**GIVEN EXERCISE**: Write out exactly the lines below that run from the one containing "g.build('road', M['road'], None, 0, True, kind='structure')" through the one containing "world=True), None, 0, kind='stuff')", both included, with no other lines.

(Source data)

** BEGIN **

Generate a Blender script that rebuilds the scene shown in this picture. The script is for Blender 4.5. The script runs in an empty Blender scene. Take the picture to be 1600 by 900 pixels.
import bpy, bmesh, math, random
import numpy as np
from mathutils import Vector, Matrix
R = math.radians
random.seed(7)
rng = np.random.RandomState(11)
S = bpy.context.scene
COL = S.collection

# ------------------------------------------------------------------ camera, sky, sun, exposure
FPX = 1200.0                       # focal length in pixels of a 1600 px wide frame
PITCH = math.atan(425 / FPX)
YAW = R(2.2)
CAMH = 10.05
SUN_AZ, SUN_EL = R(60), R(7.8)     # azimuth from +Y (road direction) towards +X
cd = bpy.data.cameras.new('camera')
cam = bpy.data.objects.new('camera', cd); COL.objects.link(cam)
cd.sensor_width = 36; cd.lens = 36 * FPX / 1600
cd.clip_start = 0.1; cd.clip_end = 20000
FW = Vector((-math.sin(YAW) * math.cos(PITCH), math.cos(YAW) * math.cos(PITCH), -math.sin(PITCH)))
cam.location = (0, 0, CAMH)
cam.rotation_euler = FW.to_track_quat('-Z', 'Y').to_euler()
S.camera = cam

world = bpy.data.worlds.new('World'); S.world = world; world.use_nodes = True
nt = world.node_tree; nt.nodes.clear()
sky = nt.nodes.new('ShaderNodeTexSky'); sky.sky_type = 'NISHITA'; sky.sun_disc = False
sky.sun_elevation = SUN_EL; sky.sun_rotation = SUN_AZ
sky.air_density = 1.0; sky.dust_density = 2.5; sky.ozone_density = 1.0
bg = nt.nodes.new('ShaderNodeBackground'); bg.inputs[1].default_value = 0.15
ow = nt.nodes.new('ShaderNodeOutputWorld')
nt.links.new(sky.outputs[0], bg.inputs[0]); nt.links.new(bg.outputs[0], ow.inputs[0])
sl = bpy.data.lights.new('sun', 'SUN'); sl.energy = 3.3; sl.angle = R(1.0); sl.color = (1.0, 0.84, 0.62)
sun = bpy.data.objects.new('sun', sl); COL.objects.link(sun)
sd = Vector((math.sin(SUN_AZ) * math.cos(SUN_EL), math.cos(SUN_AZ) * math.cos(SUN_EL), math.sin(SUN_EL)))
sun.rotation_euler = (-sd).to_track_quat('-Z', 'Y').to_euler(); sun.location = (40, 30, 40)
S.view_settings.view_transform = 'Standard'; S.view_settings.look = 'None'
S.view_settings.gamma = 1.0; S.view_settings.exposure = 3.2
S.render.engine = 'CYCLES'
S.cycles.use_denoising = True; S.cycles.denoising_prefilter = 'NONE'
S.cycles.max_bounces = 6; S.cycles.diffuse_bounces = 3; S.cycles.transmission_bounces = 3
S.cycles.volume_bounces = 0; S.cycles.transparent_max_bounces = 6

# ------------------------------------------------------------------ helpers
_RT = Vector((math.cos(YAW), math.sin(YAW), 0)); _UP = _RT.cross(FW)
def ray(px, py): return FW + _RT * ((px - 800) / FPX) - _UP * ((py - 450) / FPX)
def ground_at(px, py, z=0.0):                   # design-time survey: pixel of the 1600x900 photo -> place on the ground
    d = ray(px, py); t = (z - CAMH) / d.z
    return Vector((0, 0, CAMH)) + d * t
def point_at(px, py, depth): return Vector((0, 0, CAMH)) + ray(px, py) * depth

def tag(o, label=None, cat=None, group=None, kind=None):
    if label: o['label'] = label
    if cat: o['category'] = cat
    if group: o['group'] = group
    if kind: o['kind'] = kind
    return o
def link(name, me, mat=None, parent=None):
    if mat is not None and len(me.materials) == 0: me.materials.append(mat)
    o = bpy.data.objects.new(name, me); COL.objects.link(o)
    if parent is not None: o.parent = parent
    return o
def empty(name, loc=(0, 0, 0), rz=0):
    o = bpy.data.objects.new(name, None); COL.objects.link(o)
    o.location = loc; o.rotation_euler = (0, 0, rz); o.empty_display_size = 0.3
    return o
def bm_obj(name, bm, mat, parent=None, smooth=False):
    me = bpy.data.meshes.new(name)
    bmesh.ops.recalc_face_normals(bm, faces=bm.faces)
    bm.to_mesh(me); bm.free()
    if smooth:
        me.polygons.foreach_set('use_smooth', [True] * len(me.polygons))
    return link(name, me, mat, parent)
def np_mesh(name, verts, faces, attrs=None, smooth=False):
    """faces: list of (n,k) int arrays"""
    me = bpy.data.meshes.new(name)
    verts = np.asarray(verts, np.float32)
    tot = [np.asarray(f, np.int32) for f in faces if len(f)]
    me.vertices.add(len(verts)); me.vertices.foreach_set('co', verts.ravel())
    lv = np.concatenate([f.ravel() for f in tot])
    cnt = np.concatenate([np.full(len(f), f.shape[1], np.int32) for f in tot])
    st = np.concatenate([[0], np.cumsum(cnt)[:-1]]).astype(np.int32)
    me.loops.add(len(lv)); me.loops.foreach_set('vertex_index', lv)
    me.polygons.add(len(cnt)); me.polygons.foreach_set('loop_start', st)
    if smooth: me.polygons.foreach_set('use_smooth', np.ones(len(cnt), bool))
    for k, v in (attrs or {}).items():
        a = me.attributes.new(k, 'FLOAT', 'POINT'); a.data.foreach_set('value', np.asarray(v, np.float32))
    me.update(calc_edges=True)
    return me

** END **
** BEGIN **

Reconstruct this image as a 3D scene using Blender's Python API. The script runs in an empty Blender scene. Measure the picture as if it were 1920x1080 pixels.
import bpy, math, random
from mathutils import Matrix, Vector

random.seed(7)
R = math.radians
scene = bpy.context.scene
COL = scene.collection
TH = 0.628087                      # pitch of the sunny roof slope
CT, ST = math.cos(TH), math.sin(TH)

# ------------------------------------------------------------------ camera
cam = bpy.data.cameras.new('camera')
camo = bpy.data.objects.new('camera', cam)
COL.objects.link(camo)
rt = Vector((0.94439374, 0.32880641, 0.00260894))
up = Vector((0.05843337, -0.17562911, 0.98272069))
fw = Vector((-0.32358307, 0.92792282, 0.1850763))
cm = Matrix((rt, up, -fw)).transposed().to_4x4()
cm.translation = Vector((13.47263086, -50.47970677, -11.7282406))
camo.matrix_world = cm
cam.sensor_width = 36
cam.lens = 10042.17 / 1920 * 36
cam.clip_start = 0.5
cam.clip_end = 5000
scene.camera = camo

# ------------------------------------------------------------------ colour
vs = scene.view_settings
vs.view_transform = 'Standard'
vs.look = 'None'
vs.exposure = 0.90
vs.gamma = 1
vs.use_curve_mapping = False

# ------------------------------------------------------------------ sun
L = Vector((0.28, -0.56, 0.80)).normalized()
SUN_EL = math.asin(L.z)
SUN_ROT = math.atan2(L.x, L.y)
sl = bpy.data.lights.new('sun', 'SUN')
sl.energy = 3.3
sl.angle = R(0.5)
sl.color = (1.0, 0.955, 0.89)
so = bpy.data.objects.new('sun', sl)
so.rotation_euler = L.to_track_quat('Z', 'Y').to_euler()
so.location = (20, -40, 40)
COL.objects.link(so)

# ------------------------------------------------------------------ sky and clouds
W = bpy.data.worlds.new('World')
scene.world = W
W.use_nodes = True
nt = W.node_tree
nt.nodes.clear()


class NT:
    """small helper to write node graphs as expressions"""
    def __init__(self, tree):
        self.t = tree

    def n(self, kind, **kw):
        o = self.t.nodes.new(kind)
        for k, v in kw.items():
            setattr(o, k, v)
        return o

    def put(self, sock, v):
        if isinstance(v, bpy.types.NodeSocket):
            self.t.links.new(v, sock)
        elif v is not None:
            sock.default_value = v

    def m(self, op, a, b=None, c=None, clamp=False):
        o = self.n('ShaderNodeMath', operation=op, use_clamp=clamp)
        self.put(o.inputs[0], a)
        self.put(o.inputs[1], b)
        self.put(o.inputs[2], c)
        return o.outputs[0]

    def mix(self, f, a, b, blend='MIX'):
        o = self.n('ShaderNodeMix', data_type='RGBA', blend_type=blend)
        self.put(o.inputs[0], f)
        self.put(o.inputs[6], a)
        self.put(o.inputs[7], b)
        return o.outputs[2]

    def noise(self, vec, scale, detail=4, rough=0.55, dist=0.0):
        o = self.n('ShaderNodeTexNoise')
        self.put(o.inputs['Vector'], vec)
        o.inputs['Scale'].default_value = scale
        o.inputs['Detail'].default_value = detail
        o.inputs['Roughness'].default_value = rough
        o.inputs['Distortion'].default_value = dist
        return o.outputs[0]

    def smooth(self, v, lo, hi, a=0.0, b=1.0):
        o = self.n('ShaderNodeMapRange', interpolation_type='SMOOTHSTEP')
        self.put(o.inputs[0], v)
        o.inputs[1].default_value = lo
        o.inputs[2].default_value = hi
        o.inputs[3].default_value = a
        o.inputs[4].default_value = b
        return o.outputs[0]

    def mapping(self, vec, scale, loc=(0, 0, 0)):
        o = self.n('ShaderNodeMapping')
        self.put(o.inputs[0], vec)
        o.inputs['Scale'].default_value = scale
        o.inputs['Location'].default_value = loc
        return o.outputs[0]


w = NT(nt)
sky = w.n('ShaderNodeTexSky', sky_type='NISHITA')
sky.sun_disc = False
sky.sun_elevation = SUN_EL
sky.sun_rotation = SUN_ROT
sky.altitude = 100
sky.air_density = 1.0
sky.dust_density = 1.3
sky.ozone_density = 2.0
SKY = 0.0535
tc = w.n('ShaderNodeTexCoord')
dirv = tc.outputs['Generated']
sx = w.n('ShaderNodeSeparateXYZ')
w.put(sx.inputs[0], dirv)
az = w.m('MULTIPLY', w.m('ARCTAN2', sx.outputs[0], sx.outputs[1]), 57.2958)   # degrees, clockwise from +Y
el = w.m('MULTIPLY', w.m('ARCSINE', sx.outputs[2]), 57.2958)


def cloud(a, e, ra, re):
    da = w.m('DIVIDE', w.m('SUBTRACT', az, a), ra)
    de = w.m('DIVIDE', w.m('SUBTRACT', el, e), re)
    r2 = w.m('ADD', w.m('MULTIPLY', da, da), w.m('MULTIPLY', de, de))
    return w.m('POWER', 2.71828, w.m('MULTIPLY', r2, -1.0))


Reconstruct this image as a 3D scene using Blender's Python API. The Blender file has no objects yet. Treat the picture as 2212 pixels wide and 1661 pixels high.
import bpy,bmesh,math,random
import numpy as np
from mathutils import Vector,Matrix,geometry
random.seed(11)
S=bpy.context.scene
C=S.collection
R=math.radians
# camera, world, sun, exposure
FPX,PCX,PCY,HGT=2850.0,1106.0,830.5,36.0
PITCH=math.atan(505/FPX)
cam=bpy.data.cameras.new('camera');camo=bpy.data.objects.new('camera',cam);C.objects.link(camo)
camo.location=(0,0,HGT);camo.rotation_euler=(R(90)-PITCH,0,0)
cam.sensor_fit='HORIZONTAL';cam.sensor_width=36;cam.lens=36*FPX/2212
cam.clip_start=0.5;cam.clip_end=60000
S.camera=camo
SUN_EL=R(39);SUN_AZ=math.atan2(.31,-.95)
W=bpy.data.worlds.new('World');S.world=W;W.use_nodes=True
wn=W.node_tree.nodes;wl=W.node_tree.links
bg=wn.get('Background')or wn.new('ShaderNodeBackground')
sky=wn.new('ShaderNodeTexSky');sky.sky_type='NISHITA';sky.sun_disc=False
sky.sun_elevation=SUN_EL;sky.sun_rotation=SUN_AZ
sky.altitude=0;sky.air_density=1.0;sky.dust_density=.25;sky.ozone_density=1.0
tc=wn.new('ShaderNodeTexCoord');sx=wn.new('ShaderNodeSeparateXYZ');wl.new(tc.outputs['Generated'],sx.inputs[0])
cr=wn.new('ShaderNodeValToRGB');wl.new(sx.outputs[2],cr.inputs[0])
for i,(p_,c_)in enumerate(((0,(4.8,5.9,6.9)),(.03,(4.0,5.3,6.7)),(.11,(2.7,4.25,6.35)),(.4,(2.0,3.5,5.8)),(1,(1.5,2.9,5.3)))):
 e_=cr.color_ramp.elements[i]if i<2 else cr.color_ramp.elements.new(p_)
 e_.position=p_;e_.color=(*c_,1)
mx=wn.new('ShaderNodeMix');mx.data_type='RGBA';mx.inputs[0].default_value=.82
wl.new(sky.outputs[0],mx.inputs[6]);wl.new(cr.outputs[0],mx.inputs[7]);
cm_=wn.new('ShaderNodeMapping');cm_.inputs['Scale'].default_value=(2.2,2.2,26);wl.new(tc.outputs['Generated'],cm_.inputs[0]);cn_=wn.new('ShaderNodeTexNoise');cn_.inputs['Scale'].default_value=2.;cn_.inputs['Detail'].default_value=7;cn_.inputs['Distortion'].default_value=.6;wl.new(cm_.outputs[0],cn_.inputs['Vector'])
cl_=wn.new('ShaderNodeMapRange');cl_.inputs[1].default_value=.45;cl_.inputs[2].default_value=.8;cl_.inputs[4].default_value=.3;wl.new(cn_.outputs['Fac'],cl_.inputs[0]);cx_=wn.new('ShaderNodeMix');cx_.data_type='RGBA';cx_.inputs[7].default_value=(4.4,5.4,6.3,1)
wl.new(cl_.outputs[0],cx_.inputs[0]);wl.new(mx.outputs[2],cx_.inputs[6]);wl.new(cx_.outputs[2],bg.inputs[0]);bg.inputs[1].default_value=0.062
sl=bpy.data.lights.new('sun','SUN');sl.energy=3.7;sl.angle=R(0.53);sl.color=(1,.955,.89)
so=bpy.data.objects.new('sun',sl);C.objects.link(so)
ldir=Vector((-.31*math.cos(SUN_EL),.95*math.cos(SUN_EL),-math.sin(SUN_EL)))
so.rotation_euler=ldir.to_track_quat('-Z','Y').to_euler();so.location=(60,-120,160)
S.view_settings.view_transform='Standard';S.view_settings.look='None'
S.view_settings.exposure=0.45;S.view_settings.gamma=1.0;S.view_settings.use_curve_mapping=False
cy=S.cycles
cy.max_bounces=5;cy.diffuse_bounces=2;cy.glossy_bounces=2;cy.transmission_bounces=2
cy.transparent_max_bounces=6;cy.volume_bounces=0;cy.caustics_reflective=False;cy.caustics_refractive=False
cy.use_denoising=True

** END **
** BEGIN **

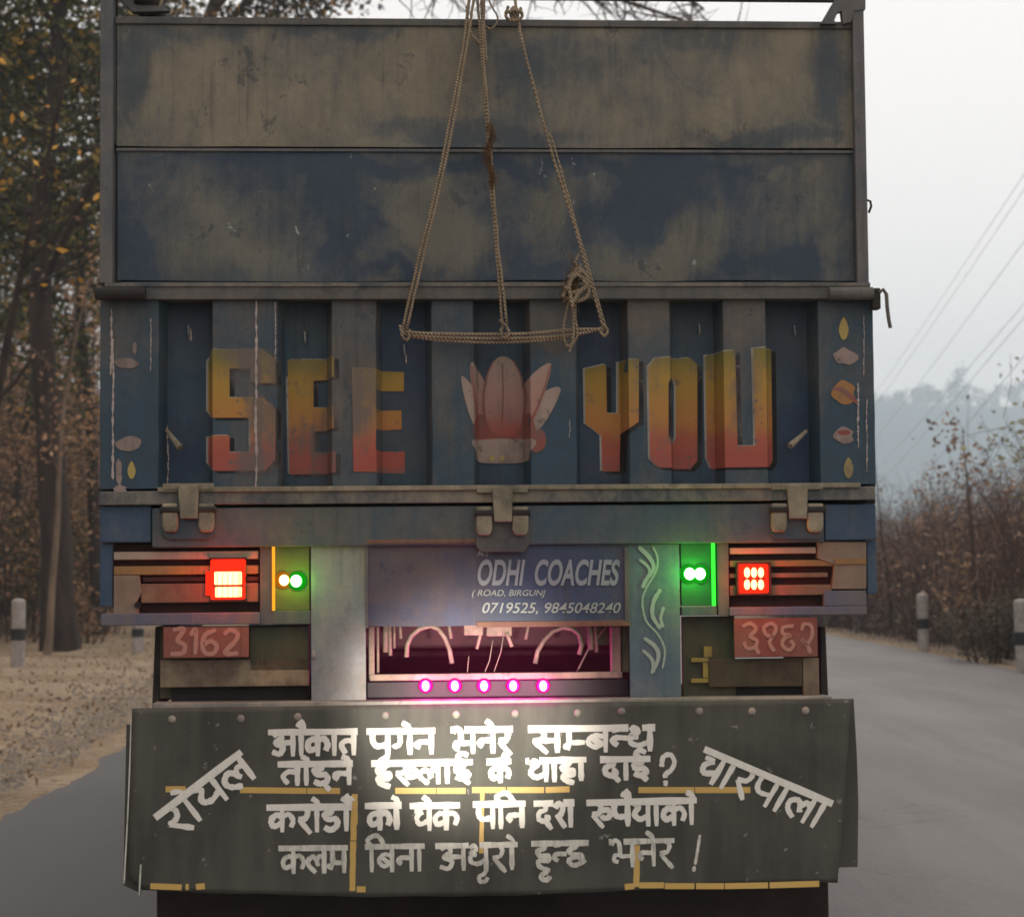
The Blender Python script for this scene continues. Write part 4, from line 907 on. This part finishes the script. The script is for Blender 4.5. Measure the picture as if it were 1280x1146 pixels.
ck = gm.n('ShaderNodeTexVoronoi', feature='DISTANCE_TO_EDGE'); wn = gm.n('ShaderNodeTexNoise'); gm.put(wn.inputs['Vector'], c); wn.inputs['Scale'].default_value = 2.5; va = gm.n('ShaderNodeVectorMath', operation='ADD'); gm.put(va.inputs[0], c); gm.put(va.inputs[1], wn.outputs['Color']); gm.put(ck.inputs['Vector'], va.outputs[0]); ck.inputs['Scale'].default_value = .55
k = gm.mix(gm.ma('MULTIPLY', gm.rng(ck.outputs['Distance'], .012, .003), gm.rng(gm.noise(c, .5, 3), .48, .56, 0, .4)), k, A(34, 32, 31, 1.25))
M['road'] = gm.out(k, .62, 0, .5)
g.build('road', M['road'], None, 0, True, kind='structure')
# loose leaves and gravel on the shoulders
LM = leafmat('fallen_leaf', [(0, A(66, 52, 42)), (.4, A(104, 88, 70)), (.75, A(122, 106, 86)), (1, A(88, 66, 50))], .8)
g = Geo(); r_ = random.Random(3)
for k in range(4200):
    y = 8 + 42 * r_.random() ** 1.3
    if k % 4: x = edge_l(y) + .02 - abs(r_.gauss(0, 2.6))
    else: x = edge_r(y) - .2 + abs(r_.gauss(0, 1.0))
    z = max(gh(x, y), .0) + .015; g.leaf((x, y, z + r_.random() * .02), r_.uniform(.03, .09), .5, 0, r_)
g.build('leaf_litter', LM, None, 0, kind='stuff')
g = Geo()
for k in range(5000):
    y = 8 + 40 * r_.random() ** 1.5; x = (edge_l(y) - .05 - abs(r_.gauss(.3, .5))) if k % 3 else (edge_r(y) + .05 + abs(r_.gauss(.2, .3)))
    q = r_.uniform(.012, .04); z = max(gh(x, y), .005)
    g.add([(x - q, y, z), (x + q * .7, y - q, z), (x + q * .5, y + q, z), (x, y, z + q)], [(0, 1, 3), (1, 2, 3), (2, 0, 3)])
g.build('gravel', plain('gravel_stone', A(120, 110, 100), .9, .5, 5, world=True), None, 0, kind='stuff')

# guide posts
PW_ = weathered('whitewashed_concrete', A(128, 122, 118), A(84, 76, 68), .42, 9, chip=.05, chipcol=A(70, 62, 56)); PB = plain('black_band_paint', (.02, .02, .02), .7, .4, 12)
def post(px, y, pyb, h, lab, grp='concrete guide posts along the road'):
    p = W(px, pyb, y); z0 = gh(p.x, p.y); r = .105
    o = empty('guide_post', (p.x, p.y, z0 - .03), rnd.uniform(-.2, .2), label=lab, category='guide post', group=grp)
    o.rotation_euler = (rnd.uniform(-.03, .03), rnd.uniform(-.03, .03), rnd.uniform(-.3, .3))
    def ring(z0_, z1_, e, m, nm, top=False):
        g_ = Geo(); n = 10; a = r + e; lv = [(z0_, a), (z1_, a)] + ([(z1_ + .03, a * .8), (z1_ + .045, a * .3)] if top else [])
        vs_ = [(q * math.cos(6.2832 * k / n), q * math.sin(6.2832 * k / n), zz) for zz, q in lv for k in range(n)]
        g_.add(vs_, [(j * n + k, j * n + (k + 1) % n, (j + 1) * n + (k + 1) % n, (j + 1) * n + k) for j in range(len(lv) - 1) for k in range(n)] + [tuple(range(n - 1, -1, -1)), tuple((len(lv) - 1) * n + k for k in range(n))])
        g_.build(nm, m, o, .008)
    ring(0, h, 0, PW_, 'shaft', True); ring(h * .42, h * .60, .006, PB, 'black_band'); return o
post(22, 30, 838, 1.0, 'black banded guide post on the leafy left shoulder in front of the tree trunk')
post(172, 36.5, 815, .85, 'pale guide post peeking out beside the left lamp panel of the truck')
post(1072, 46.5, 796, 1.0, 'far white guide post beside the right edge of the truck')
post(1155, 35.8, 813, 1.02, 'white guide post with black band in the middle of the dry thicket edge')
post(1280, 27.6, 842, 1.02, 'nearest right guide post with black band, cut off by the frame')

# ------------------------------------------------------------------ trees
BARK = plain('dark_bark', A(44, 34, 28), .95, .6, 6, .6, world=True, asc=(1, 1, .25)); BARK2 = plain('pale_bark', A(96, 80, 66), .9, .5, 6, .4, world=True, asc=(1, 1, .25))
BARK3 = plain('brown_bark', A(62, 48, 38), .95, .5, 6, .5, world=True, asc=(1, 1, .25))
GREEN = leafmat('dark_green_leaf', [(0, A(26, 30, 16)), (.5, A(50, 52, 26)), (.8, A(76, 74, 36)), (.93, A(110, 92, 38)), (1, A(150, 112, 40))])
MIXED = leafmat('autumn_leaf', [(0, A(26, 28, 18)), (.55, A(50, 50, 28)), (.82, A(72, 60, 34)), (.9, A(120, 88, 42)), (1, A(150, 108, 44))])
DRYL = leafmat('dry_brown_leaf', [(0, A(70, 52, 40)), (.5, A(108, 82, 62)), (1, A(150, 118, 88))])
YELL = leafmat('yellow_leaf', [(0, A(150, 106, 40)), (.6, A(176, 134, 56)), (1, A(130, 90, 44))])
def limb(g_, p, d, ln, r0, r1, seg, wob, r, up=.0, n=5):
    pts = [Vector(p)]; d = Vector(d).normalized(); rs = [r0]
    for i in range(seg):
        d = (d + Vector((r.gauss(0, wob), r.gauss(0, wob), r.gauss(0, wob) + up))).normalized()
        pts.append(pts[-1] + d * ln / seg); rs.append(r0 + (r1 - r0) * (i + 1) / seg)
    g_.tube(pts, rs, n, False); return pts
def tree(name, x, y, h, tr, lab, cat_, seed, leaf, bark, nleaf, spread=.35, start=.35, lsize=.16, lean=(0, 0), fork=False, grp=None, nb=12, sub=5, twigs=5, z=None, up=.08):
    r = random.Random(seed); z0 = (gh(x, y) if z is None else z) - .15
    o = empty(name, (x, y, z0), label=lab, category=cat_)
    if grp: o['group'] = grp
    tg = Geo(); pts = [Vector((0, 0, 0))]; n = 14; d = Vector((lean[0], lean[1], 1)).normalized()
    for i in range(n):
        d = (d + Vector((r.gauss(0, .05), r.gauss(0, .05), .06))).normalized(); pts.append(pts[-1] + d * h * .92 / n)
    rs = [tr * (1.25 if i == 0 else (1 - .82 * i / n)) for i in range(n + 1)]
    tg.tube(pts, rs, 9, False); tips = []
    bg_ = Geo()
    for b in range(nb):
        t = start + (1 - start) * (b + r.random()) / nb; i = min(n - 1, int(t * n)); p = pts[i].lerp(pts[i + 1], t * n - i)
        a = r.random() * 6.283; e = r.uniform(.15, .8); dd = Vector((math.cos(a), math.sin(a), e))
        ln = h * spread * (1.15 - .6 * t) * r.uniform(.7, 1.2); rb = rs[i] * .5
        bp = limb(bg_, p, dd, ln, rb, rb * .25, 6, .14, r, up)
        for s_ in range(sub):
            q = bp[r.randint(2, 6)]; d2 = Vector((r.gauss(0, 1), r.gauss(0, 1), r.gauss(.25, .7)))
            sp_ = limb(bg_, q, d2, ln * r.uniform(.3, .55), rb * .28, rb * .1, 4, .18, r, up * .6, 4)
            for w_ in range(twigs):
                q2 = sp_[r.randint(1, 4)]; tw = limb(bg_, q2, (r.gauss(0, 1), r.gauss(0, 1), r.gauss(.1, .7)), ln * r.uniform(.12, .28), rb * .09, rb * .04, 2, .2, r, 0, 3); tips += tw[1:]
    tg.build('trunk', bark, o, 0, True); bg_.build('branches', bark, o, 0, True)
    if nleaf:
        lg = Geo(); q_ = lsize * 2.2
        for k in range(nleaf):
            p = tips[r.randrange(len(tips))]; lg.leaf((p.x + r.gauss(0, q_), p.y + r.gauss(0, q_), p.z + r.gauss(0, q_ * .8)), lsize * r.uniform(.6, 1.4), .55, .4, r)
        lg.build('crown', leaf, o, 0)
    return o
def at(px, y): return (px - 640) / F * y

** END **

**FINISHED TASK**:
g.build('road', M['road'], None, 0, True, kind='structure')
# loose leaves and gravel on the shoulders
LM = leafmat('fallen_leaf', [(0, A(66, 52, 42)), (.4, A(104, 88, 70)), (.75, A(122, 106, 86)), (1, A(88, 66, 50))], .8)
g = Geo(); r_ = random.Random(3)
for k in range(4200):
    y = 8 + 42 * r_.random() ** 1.3
    if k % 4: x = edge_l(y) + .02 - abs(r_.gauss(0, 2.6))
    else: x = edge_r(y) - .2 + abs(r_.gauss(0, 1.0))
    z = max(gh(x, y), .0) + .015; g.leaf((x, y, z + r_.random() * .02), r_.uniform(.03, .09), .5, 0, r_)
g.build('leaf_litter', LM, None, 0, kind='stuff')
g = Geo()
for k in range(5000):
    y = 8 + 40 * r_.random() ** 1.5; x = (edge_l(y) - .05 - abs(r_.gauss(.3, .5))) if k % 3 else (edge_r(y) + .05 + abs(r_.gauss(.2, .3)))
    q = r_.uniform(.012, .04); z = max(gh(x, y), .005)
    g.add([(x - q, y, z), (x + q * .7, y - q, z), (x + q * .5, y + q, z), (x, y, z + q)], [(0, 1, 3), (1, 2, 3), (2, 0, 3)])
g.build('gravel', plain('gravel_stone', A(120, 110, 100), .9, .5, 5, world=True), None, 0, kind='stuff')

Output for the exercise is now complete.